There are dangers for this peculiar group, who are stuck in a time loop in 1940. Other peculiars who want to harness the unique nature and create god-like rulers over the non-peculiar world, are hunting the children, and all other peculiar people, to use for experimentation. When the orphanage’s time loop is raided, and Miss Peregrine (in bird form) is kidnapped, Jacob must decide where he belongs and what path his life must take: stay with the peculiars and help them in their fight for their lives, or return home, with his family to a normal life.

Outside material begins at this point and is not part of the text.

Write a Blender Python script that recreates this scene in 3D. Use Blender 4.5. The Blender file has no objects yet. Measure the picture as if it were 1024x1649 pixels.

I love this book, mostly because it really encompasses what a good YA can do, and that’s provide insight into difficult subjects that are all parts of growing up. From feeling different and not knowing where you fit in, to having a tumultuous family life, to losing loved ones, YA is a unique genre that can tackle these issues in creative and constructive ways, and Miss Peregrine’s Home is a brilliant addition to this style.

The most amazing aspect of this book are the images and the way the story is written around them. There are peculiar photographs throughout the book, all the strange and eerie creatures and evidence of the powers of the children, pictures of the mysterious island and images of the war. The best part: they are all real, they are all found images that Riggs has collected, or received from others to use. The story is literally written around these incredible photos that come from vastly different places and people, and the novel does not once feel that way. It doesn’t feel like the images are forced, or like they are simply thrown in. They make sense, and it really is a fantastic achievement.

I think some elements of the world that Riggs builds are under-explained. We are left with a few questions, though I rightly assumed that with the next installment in the collection, many of them are fleshed out. It effortlessly sets up a continuing struggle to face in the next book, but also means that you cannot pick these up out of order; you would have no idea what was going on. But since it’s a great read, that shouldn’t be a problem.

My rating for this first novel, Miss Peregrine’s Home for Peculiar Children: 4 out of 5 stars.